Quick comparison: how insulation changes the estimate
The same home and climate zone can land in a very different range depending on envelope quality.
| Assumption set | Multiplier | Adjusted factor (BTU/h·ft²) | Output for 2,000 ft² (BTU/h) |
|---|---|---|---|
| Good insulation / tight envelope | 0.8 | 40 | 80,000 |
| Average | 1.0 | 50 | 100,000 |
| Poor insulation / drafty | 1.2 | 60 | 120,000 |
Limitations & assumptions (important)
- Rule-of-thumb model: This calculator uses generalized BTU/ft² factors. It is not a replacement for an ACCA Manual J load calculation.
- Ceiling height not included: Homes with tall ceilings or multiple stories may require different sizing because volume and stack-effect infiltration can increase loads.
- Windows and glazing not modeled: Large window areas, older single-pane windows, and skylights can significantly raise heat loss.
- Air leakage is simplified: Draftiness, duct leakage, and pressure imbalances can materially change real heating needs.

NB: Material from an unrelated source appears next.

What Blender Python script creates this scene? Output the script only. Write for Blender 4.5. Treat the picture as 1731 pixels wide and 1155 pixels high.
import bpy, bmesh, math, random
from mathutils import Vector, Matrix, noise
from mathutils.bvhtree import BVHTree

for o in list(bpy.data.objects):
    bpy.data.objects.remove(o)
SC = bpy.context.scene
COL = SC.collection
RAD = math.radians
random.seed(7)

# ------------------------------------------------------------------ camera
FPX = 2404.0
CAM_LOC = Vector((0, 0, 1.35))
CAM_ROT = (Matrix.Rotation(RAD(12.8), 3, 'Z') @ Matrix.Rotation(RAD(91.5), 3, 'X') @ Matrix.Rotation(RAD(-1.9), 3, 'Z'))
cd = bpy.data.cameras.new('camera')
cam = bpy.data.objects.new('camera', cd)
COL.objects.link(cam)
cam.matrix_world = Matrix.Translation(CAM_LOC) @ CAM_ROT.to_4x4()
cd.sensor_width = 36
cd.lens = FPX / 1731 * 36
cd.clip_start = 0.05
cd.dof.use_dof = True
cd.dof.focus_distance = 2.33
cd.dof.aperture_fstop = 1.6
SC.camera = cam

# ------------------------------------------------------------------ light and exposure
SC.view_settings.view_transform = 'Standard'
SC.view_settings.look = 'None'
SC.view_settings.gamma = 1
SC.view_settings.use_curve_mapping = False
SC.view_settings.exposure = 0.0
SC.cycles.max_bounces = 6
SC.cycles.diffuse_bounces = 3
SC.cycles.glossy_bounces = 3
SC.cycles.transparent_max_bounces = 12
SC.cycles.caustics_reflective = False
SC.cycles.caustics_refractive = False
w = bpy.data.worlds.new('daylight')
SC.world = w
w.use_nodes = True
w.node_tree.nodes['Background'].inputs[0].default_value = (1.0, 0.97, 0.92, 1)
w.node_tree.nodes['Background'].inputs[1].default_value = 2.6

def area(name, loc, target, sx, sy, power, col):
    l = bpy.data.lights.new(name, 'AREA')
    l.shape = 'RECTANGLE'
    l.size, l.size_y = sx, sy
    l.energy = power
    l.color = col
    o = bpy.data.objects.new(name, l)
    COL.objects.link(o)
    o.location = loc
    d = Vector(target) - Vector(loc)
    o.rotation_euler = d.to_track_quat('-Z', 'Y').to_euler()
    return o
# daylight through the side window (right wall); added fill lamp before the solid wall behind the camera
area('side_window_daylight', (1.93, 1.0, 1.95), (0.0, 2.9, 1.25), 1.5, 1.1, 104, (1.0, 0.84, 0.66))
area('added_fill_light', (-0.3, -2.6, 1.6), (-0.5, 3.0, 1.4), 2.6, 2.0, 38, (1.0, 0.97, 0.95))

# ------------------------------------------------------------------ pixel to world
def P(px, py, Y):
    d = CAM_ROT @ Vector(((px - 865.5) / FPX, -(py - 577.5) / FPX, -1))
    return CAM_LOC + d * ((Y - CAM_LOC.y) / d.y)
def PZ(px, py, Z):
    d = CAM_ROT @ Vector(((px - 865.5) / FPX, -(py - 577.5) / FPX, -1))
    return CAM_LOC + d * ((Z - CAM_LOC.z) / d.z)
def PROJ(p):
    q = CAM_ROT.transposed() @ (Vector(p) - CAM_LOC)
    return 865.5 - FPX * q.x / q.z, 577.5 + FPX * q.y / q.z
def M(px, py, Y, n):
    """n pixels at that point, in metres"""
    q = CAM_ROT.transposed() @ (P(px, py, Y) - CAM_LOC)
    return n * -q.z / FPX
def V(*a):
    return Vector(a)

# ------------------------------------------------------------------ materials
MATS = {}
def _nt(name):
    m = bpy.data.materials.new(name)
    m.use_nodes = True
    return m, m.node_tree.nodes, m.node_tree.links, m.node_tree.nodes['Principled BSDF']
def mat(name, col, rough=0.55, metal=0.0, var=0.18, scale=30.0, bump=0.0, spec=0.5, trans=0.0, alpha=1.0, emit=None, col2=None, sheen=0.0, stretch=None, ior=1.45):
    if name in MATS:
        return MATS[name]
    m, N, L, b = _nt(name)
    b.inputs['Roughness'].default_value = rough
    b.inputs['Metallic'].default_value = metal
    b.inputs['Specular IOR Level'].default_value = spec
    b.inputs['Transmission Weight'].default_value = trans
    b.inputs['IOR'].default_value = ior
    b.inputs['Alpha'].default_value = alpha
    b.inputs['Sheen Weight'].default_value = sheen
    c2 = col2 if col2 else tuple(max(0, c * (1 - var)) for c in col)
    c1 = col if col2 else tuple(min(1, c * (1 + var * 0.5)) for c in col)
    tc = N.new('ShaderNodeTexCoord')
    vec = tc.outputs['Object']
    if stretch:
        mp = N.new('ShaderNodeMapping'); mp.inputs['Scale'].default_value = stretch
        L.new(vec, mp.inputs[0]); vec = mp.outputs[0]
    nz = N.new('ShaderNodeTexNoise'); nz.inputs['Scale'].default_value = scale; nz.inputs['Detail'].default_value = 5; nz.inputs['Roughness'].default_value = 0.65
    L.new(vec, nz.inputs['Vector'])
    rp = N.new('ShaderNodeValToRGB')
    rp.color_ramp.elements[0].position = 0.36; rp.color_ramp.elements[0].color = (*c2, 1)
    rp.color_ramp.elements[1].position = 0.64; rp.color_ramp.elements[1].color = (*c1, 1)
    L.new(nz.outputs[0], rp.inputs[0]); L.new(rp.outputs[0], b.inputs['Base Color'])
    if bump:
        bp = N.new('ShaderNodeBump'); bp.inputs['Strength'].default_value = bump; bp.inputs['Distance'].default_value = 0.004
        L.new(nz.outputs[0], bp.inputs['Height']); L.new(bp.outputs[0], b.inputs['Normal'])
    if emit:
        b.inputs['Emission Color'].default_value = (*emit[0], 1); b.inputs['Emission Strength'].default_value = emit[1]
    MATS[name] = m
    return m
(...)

- Basement/attic conditions vary: Heated basements, unconditioned basements, slab-on-grade, and attic insulation levels all affect heat loss.
- Local design temperatures vary within zones: Elevation, wind exposure, and microclimates can move the real load up or down.
- Equipment selection details: Final furnace sizing should consider duct capacity, static pressure, blower performance, and manufacturer output ratings at installation conditions.
When to call a pro: If you’re purchasing new equipment, planning major insulation/air-sealing upgrades, adding conditioned space, or your current system has comfort issues, an HVAC contractor or energy auditor can run a Manual J (and duct assessment) to confirm the correct size.